Every year I teach my historiography course. The uninitiated will immediately respond, “What does that mean?” This is a required course for all history majors at Southeastern. The goals are the following:

  1. Provide a history of the writing of history throughout the ages (different perspectives and schools of thought);
  2. Think through how a Christian should understand and interpret history;
  3. Become proficient in researching, writing, and documenting papers on historical subjects.

Although some may think that sounds like a “dry” course, I actually enjoy teaching it and inspiring history majors to see history through God’s eyes and to be the best they can be in their thinking and writing.

I use a number of valuable sources to help achieve those goals listed above. One book I give students is Carl Trueman’s Histories and Fallacies.

Trueman writes in an engaging way and aids in showing how general theories of history can sometimes lead us astray. His focus there is on the Marxist interpretation, which doesn’t allow for any falsification at all.
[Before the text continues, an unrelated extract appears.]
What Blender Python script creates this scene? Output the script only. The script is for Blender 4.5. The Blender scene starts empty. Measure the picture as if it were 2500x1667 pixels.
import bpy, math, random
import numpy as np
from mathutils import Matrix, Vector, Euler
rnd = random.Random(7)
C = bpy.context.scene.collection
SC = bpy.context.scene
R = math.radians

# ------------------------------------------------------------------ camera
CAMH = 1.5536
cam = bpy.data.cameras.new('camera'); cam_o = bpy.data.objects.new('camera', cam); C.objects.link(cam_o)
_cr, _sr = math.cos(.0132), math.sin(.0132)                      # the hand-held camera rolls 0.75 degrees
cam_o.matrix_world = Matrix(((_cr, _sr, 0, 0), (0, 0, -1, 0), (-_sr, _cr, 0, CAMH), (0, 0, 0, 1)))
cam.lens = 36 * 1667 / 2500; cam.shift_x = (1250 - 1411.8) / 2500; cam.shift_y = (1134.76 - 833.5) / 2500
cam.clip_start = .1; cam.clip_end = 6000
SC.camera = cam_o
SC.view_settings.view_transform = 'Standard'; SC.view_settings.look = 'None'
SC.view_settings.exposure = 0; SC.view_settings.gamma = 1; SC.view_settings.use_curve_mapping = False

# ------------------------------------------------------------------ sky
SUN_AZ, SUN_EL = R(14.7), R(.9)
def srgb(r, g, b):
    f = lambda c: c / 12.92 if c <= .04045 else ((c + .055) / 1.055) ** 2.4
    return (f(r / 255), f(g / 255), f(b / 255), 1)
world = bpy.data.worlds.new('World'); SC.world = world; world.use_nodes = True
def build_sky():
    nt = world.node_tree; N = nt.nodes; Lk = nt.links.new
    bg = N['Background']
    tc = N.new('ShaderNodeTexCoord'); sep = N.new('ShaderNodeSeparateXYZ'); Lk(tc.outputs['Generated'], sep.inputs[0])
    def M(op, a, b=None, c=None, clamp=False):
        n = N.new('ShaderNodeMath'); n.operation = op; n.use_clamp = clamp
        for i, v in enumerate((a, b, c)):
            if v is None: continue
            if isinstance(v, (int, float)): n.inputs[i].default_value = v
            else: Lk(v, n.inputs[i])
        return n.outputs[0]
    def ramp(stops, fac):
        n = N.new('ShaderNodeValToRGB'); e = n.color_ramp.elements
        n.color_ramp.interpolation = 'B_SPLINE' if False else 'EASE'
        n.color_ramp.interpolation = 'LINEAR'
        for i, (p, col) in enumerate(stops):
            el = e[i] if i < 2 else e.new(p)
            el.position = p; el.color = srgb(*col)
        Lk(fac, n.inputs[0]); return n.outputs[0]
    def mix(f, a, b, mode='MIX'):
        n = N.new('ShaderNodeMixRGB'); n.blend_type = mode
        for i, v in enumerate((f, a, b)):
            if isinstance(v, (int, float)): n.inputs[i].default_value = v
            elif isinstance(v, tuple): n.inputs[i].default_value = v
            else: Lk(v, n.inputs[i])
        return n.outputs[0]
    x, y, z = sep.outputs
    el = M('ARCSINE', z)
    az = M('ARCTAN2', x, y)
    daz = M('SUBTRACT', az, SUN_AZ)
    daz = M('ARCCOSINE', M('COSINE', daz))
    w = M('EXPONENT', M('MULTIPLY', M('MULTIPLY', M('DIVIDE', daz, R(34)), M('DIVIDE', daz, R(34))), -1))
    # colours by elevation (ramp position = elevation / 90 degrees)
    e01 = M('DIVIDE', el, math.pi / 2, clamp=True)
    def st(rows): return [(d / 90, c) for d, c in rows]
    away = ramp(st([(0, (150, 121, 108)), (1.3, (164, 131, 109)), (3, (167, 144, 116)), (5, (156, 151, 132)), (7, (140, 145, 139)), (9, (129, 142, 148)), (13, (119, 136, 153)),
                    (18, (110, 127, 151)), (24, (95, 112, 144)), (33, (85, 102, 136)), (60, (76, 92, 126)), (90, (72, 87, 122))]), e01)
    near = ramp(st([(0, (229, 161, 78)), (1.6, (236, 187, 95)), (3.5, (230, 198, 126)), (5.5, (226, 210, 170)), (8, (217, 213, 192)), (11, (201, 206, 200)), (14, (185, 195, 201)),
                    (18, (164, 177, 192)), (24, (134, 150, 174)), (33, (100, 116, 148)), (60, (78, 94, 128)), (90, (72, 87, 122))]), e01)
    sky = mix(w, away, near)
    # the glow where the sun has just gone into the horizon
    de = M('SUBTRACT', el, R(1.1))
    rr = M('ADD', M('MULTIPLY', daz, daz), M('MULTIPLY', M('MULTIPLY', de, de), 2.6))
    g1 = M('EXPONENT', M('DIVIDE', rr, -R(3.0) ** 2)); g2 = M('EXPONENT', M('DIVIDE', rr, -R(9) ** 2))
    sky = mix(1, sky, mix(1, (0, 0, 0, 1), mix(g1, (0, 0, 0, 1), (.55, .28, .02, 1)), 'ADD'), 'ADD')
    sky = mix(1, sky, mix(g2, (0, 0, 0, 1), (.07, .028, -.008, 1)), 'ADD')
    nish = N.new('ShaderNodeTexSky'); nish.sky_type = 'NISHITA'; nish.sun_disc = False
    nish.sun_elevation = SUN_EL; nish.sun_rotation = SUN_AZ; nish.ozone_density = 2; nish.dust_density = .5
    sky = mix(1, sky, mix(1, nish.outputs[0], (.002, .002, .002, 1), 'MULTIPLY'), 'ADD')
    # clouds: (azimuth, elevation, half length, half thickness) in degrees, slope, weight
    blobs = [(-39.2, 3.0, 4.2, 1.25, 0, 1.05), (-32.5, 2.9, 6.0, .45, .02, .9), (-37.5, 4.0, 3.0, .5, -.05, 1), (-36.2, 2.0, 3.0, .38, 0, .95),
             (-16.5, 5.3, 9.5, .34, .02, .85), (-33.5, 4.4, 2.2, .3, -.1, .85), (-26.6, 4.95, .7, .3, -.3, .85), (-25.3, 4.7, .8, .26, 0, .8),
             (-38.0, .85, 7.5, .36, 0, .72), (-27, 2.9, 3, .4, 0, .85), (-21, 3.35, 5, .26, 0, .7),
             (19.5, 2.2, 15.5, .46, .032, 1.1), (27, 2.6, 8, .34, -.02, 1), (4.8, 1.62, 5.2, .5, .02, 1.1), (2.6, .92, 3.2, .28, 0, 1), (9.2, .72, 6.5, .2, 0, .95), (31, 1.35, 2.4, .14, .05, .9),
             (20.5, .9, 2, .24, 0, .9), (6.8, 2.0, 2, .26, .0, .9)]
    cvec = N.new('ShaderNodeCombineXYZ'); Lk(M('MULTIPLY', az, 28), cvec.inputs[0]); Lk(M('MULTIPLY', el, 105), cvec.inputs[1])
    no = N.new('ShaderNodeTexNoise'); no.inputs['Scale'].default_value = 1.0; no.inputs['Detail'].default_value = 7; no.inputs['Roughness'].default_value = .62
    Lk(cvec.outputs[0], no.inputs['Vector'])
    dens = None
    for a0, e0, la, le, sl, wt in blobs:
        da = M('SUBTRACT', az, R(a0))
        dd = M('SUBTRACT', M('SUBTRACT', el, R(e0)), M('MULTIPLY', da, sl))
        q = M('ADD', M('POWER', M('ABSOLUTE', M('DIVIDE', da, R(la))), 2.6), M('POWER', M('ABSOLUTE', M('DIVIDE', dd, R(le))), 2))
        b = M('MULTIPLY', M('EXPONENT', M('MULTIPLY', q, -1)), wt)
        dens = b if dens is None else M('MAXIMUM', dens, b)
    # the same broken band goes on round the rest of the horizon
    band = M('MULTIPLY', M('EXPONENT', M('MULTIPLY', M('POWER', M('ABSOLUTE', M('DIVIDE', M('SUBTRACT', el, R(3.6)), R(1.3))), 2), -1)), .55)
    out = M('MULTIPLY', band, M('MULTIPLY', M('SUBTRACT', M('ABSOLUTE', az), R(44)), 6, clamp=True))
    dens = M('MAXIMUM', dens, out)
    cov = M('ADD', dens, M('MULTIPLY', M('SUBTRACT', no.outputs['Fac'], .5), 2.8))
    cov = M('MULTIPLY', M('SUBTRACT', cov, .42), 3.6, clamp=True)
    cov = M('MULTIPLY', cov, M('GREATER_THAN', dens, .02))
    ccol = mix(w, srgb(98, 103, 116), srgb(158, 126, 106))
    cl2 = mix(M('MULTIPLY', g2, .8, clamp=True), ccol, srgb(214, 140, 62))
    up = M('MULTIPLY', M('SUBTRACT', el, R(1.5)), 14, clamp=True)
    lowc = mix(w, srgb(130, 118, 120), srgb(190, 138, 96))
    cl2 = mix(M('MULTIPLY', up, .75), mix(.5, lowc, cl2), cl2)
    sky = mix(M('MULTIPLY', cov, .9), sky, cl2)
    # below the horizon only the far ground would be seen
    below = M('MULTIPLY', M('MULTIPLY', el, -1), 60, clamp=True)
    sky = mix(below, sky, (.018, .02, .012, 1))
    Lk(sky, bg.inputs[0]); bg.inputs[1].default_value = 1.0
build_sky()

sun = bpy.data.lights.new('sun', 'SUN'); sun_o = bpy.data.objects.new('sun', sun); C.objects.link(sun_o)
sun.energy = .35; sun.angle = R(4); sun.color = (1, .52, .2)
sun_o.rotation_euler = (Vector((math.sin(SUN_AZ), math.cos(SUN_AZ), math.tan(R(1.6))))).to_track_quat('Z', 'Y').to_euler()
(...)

One must agree with the theory regardless of the facts presented.

He also does a fine job of showing how groups like Holocaust deniers attempt to gain respectability in the historical profession. Students learn how to analyze this particular movement and see why it lacks credibility.

Further, Trueman highlights some of the most common fallacies historians may fall into as they research and try to offer explanations. All in all, this is a valuable resource.

Ronald Nash’s Christian Faith and Historical Understanding (another out-of-print book I use—copies can be obtained online in other ways) lays out an argument for the development of a Biblical worldview on history as it critiques various schools of historical thought.

I especially appreciate his takedown of individuals such as Rudolf Bultmann, who try to say they have a Christian understanding of history even while they deny all the basic doctrines of the faith and promote the view that it doesn’t matter whether there was a real Jesus or not, and if there was, there really wasn’t a physical resurrection. Nash’s logic in the book is impeccable.

Then there’s an outstanding chapter from another book that is essential for the course. Herbert Schlossberg’s Idols for Destruction has one chapter called “Idols of History.” It concentrates on how people turn history into an idol and somehow believe that everything is historically determined.

This argument basically says that whatever happens in history is what was supposed to happen—therefore, one must get on the “right side of history.”

That “right-side-of-history” cliché is one that I despise. It omits human free will and makes our choices in life insignificant. Whatever is going to happen will happen, according to this view.

To help round out my students’ contemplation of how a Christian should view history, I also offer them my book called If the Foundations Are Destroyed: Biblical Principles and Civil Government. Although the subtitle centers on government, the principles in the book are applicable to all areas of life.

I go through them one-by-one with the students in the hope that they will generate further thought. I don’t claim that the principles espoused in the book are the only ones, but they are pretty fundamental and should guide students into the practice of evaluating whatever they read through Biblical principles.

And then, of course, there is that Turabian manual that becomes their guide into all of their writing techniques, from how to choose a topic, to how to develop an outline for writing, to the proper way to document what one has found (footnotes are a must), to even the rules for spelling, punctuation, use of numbers and abbreviations, and everything dealing with correct, scholarly writing.

I joke that we should refer to the manual as something handed down to us from St. Kate.

While students often struggle with all these details in the manual, it’s imperative they get the basics and then make it their reference work for all future papers.

Historiography is a course that is so fundamental that it is the gateway for taking the upper-level courses. I’m glad to provide the guidance these history majors need.

But more than merely a preparation for upper-level courses, the historiography course is a way to help each student develop a Christian philosophy of history. That’s a goal worth the time and effort.